Lines of data:
┄┄┄┄┄┄┄┄┄┄

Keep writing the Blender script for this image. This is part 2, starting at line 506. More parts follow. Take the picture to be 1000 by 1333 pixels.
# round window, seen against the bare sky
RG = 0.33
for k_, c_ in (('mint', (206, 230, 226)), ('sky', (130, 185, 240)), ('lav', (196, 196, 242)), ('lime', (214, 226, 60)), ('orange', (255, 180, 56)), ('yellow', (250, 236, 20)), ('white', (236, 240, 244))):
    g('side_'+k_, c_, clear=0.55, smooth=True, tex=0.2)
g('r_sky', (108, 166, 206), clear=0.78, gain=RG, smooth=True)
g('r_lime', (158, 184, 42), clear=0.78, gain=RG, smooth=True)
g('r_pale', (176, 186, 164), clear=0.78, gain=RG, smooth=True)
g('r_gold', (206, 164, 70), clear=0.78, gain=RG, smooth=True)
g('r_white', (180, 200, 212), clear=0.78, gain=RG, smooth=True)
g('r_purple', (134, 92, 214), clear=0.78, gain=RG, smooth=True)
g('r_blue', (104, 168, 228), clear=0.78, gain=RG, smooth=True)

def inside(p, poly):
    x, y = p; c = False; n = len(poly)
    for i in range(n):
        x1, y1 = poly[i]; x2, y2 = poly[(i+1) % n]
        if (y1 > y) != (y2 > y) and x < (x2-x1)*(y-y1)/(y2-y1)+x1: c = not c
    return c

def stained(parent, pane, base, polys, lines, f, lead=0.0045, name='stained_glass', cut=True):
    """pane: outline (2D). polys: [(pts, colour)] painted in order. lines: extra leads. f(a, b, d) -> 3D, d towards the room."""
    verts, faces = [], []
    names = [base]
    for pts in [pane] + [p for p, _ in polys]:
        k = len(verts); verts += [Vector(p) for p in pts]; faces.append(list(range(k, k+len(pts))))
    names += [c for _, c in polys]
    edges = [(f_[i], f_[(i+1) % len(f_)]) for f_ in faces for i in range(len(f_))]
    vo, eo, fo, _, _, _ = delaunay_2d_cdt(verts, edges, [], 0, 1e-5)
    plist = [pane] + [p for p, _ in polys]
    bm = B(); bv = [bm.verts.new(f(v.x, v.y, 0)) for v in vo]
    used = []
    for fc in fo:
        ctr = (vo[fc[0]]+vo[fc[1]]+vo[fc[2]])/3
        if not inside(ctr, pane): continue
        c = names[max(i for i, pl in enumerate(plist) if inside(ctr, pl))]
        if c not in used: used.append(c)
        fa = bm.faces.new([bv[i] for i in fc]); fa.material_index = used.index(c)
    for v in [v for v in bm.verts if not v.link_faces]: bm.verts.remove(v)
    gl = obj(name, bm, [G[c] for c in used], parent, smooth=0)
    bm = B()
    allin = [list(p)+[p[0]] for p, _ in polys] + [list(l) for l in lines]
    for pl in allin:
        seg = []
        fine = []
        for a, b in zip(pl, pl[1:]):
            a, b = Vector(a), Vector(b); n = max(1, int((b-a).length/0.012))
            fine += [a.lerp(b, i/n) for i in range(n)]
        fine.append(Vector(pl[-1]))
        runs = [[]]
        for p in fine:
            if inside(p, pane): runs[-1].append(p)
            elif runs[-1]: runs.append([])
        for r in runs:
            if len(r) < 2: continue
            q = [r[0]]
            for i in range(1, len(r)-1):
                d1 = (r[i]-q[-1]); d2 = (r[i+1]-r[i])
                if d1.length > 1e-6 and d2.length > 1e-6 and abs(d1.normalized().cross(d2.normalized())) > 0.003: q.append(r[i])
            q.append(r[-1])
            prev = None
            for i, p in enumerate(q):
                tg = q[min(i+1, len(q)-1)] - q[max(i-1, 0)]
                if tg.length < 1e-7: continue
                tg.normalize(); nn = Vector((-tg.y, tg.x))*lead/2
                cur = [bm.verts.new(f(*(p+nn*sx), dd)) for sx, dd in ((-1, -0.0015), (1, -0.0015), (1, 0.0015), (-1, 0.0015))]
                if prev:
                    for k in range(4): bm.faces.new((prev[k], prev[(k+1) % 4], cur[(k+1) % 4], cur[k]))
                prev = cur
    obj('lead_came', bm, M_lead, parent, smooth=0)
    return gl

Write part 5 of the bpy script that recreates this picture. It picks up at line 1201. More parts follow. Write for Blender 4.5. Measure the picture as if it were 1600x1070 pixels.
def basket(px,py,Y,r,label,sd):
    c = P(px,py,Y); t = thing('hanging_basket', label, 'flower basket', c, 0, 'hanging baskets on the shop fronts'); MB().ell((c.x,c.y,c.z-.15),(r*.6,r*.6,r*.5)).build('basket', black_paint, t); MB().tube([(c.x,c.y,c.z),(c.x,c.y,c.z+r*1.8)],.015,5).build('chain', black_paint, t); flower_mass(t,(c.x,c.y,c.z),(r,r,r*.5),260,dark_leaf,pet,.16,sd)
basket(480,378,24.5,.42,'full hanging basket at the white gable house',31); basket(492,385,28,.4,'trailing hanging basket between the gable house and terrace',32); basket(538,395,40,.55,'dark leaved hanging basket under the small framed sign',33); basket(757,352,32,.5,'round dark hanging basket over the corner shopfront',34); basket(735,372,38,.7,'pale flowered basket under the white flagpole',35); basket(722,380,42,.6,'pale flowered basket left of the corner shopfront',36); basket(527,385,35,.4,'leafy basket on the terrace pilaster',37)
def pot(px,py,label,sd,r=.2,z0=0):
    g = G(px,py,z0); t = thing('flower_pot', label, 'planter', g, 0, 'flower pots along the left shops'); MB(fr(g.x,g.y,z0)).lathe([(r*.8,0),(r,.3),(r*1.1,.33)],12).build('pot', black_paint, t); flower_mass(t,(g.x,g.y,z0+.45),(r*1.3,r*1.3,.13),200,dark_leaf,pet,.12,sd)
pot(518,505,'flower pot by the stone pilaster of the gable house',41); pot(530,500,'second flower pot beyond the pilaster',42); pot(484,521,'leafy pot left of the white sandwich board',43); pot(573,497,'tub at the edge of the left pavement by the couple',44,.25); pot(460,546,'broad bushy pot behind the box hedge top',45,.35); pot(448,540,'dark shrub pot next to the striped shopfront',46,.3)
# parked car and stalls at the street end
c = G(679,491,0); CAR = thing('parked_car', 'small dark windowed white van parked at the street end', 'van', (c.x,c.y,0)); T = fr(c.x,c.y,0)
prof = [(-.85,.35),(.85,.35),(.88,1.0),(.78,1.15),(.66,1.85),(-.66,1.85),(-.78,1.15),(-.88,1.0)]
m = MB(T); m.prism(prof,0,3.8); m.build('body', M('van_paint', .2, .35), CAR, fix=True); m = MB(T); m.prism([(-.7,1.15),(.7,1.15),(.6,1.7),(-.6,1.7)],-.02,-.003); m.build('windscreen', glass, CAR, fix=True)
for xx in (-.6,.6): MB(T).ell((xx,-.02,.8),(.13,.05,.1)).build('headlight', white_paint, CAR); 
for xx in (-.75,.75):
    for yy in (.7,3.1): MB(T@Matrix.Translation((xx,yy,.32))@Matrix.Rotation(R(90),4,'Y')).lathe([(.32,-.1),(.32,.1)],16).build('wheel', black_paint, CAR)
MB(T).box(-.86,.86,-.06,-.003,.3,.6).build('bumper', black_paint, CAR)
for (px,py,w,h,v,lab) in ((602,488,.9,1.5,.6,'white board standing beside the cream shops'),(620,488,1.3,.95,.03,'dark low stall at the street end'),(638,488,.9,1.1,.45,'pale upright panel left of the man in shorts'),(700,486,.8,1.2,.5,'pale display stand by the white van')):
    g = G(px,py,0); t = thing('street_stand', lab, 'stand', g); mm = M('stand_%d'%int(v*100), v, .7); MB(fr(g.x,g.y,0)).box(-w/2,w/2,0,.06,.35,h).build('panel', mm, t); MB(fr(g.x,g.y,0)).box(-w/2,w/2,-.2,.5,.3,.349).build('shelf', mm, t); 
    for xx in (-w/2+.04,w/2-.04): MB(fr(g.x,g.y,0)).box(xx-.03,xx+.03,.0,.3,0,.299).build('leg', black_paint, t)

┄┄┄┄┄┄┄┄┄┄

THE PROBLEM> State the count of lines above containing the string "script", and add nothing to it.

EXPECTED ANSWER> 2